## PROBLEM STATEMENT
Write out the listing below in full and exactly, leaving out every picture.

[Begin DATA SECTION]

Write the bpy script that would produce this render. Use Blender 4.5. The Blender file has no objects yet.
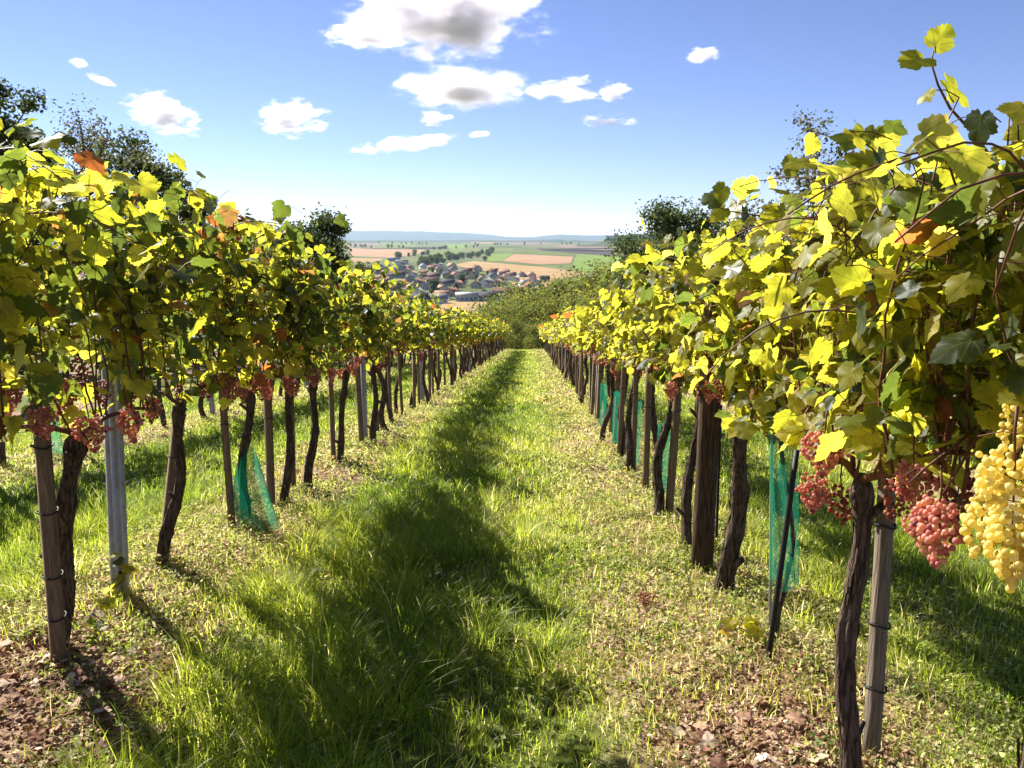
import bpy, math, random
import numpy as np
from mathutils import Vector, Matrix, Euler

SC = bpy.context.scene
COL = SC.collection
rad = math.radians

# ------------------------------------------------------------------ camera, sky, sun, exposure
CAM_H = 1.45
SLOPE = math.tan(rad(7.05))
cd = bpy.data.cameras.new('camera')
cam = bpy.data.objects.new('camera', cd)
COL.objects.link(cam)
cd.sensor_width = 36.0
cd.lens = 36.0 * 760 / 1024
cd.clip_start = 0.05
cd.clip_end = 90000
cam.location = (0, 0, CAM_H)
cam.rotation_euler = (rad(90 - 10.95), 0, rad(1.5))
SC.camera = cam

SUN_AZ, SUN_EL = rad(44), rad(36)          # azimuth to the left of the rows
SUNV = Vector((-math.sin(SUN_AZ) * math.cos(SUN_EL), math.cos(SUN_AZ) * math.cos(SUN_EL), math.sin(SUN_EL)))
world = bpy.data.worlds.new('World')
SC.world = world
world.use_nodes = True
wn = world.node_tree.nodes
sky = wn.new('ShaderNodeTexSky')
sky.sky_type = 'NISHITA'
sky.sun_disc = False
sky.sun_elevation = SUN_EL
sky.sun_rotation = -SUN_AZ
sky.altitude = 1400
sky.air_density = 0.85
sky.dust_density = 0.0
sky.ozone_density = 4.5
bg = wn['Background']
bg.inputs['Strength'].default_value = 0.05
tint = wn.new('ShaderNodeMix')
tint.data_type = 'RGBA'
tint.blend_type = 'MULTIPLY'
tint.inputs[0].default_value = 1.0
tint.inputs[7].default_value = (1.10, 0.93, 1.04, 1)
world.node_tree.links.new(sky.outputs[0], tint.inputs[6])
world.node_tree.links.new(tint.outputs[2], bg.inputs['Color'])
sl = bpy.data.lights.new('sun', 'SUN')
sl.energy = 5.0
sl.angle = rad(0.5)
sl.color = (1.0, 0.94, 0.84)
so = bpy.data.objects.new('sun', sl)
COL.objects.link(so)
so.rotation_euler = (-SUNV).to_track_quat('-Z', 'Y').to_euler()
so.location = (-20, 20, 30)
SC.view_settings.view_transform = 'Standard'
SC.view_settings.look = 'None'
SC.view_settings.exposure = 1.6
SC.view_settings.gamma = 1.0
SC.view_settings.use_curve_mapping = False
SC.render.engine = 'CYCLES'
cy = SC.cycles
cy.use_denoising = True
cy.max_bounces = 9
cy.diffuse_bounces = 4
cy.glossy_bounces = 2
cy.transmission_bounces = 5
cy.transparent_max_bounces = 12
cy.volume_bounces = 6
cy.sample_clamp_indirect = 8
cy.volume_max_steps = 256

RNG = np.random.default_rng(11)
random.seed(5)
H_VALLEY = -55.0

# ------------------------------------------------------------------ helpers
CROT = Euler(cam.rotation_euler).to_matrix()


def ray(px, py):
    return CROT @ Vector(((px - 512) / 760, (384 - py) / 760, -1.0))


def on_plane(px, py, z):
    d = ray(px, py)
    t = (z - CAM_H) / d.z
    return Vector((d.x * t, d.y * t, z))


def at_depth(px, py, dist):
    d = ray(px, py)
    return Vector((0, 0, CAM_H)) + d * (dist / d.y)


def hash2(ix, iy, seed):
    h = np.sin(ix * 127.1 + iy * 311.7 + seed * 74.7) * 43758.5453
    return h - np.floor(h)


def vnoise(x, y, seed=0.0):
    x = np.asarray(x, float)
    y = np.asarray(y, float)
    ix, iy = np.floor(x), np.floor(y)
    fx, fy = x - ix, y - iy
    fx = fx * fx * (3 - 2 * fx)
    fy = fy * fy * (3 - 2 * fy)
    a, b = hash2(ix, iy, seed), hash2(ix + 1, iy, seed)
    c, d = hash2(ix, iy + 1, seed), hash2(ix + 1, iy + 1, seed)
    return (a * (1 - fx) + b * fx) * (1 - fy) + (c * (1 - fx) + d * fx) * fy


def fbm(x, y, seed=0.0, oct=3):
    s, a, t = 0, 0.5, 0
    for k in range(oct):
        s = s + a * vnoise(x * 2 ** k, y * 2 ** k, seed + k * 3.1)
        t += a
        a *= 0.5
    return s / t


ROW_D = 3.17
ROW_X = (-5.30, -2.13, 1.04, 4.21)
Y_END = 60.0


def rowdist(x):
    u = np.mod(np.asarray(x, float) - 1.04 + ROW_D / 2, ROW_D) - ROW_D / 2
    return np.abs(u)


def gz(x, y):
    x = np.asarray(x, float)
    y = np.asarray(y, float)
    z = -SLOPE * np.clip(y, -60, 62)
    z = z + np.where(y < -60, 0, 0)
    t = np.clip((y - 62) / 240.0, 0, 1)
    z1 = -SLOPE * 62
    drop = t * (1.35 - 0.35 * t)
    z = z + (H_VALLEY - z1) * np.clip(drop, 0, 1)
    near = np.clip((80 - np.abs(y)) / 30, 0, 1) * np.clip((40 - np.abs(x)) / 20, 0, 1)
    bump = (fbm(x * 0.9, y * 0.9, 3) - 0.5) * 0.10 + (fbm(x * 4, y * 4, 9, 2) - 0.5) * 0.035
    bump = bump + 0.05 * np.exp(-(rowdist(x) / 0.45) ** 2)
    return z + bump * near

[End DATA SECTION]

## COMPLETE OUTPUT
Write the bpy script that would produce this render. Use Blender 4.5. The Blender file has no objects yet.
import bpy, math, random
import numpy as np
from mathutils import Vector, Matrix, Euler

SC = bpy.context.scene
COL = SC.collection
rad = math.radians

# ------------------------------------------------------------------ camera, sky, sun, exposure
CAM_H = 1.45
SLOPE = math.tan(rad(7.05))
cd = bpy.data.cameras.new('camera')
cam = bpy.data.objects.new('camera', cd)
COL.objects.link(cam)
cd.sensor_width = 36.0
cd.lens = 36.0 * 760 / 1024
cd.clip_start = 0.05
cd.clip_end = 90000
cam.location = (0, 0, CAM_H)
cam.rotation_euler = (rad(90 - 10.95), 0, rad(1.5))
SC.camera = cam

SUN_AZ, SUN_EL = rad(44), rad(36)          # azimuth to the left of the rows
SUNV = Vector((-math.sin(SUN_AZ) * math.cos(SUN_EL), math.cos(SUN_AZ) * math.cos(SUN_EL), math.sin(SUN_EL)))
world = bpy.data.worlds.new('World')
SC.world = world
world.use_nodes = True
wn = world.node_tree.nodes
sky = wn.new('ShaderNodeTexSky')
sky.sky_type = 'NISHITA'
sky.sun_disc = False
sky.sun_elevation = SUN_EL
sky.sun_rotation = -SUN_AZ
sky.altitude = 1400
sky.air_density = 0.85
sky.dust_density = 0.0
sky.ozone_density = 4.5
bg = wn['Background']
bg.inputs['Strength'].default_value = 0.05
tint = wn.new('ShaderNodeMix')
tint.data_type = 'RGBA'
tint.blend_type = 'MULTIPLY'
tint.inputs[0].default_value = 1.0
tint.inputs[7].default_value = (1.10, 0.93, 1.04, 1)
world.node_tree.links.new(sky.outputs[0], tint.inputs[6])
world.node_tree.links.new(tint.outputs[2], bg.inputs['Color'])
sl = bpy.data.lights.new('sun', 'SUN')
sl.energy = 5.0
sl.angle = rad(0.5)
sl.color = (1.0, 0.94, 0.84)
so = bpy.data.objects.new('sun', sl)
COL.objects.link(so)
so.rotation_euler = (-SUNV).to_track_quat('-Z', 'Y').to_euler()
so.location = (-20, 20, 30)
SC.view_settings.view_transform = 'Standard'
SC.view_settings.look = 'None'
SC.view_settings.exposure = 1.6
SC.view_settings.gamma = 1.0
SC.view_settings.use_curve_mapping = False
SC.render.engine = 'CYCLES'
cy = SC.cycles
cy.use_denoising = True
cy.max_bounces = 9
cy.diffuse_bounces = 4
cy.glossy_bounces = 2
cy.transmission_bounces = 5
cy.transparent_max_bounces = 12
cy.volume_bounces = 6
cy.sample_clamp_indirect = 8
cy.volume_max_steps = 256

RNG = np.random.default_rng(11)
random.seed(5)
H_VALLEY = -55.0

# ------------------------------------------------------------------ helpers
CROT = Euler(cam.rotation_euler).to_matrix()


def ray(px, py):
    return CROT @ Vector(((px - 512) / 760, (384 - py) / 760, -1.0))


def on_plane(px, py, z):
    d = ray(px, py)
    t = (z - CAM_H) / d.z
    return Vector((d.x * t, d.y * t, z))


def at_depth(px, py, dist):
    d = ray(px, py)
    return Vector((0, 0, CAM_H)) + d * (dist / d.y)


def hash2(ix, iy, seed):
    h = np.sin(ix * 127.1 + iy * 311.7 + seed * 74.7) * 43758.5453
    return h - np.floor(h)


def vnoise(x, y, seed=0.0):
    x = np.asarray(x, float)
    y = np.asarray(y, float)
    ix, iy = np.floor(x), np.floor(y)
    fx, fy = x - ix, y - iy
    fx = fx * fx * (3 - 2 * fx)
    fy = fy * fy * (3 - 2 * fy)
    a, b = hash2(ix, iy, seed), hash2(ix + 1, iy, seed)
    c, d = hash2(ix, iy + 1, seed), hash2(ix + 1, iy + 1, seed)
    return (a * (1 - fx) + b * fx) * (1 - fy) + (c * (1 - fx) + d * fx) * fy


def fbm(x, y, seed=0.0, oct=3):
    s, a, t = 0, 0.5, 0
    for k in range(oct):
        s = s + a * vnoise(x * 2 ** k, y * 2 ** k, seed + k * 3.1)
        t += a
        a *= 0.5
    return s / t


ROW_D = 3.17
ROW_X = (-5.30, -2.13, 1.04, 4.21)
Y_END = 60.0


def rowdist(x):
    u = np.mod(np.asarray(x, float) - 1.04 + ROW_D / 2, ROW_D) - ROW_D / 2
    return np.abs(u)


def gz(x, y):
    x = np.asarray(x, float)
    y = np.asarray(y, float)
    z = -SLOPE * np.clip(y, -60, 62)
    z = z + np.where(y < -60, 0, 0)
    t = np.clip((y - 62) / 240.0, 0, 1)
    z1 = -SLOPE * 62
    drop = t * (1.35 - 0.35 * t)
    z = z + (H_VALLEY - z1) * np.clip(drop, 0, 1)
    near = np.clip((80 - np.abs(y)) / 30, 0, 1) * np.clip((40 - np.abs(x)) / 20, 0, 1)
    bump = (fbm(x * 0.9, y * 0.9, 3) - 0.5) * 0.10 + (fbm(x * 4, y * 4, 9, 2) - 0.5) * 0.035
    bump = bump + 0.05 * np.exp(-(rowdist(x) / 0.45) ** 2)
    return z + bump * near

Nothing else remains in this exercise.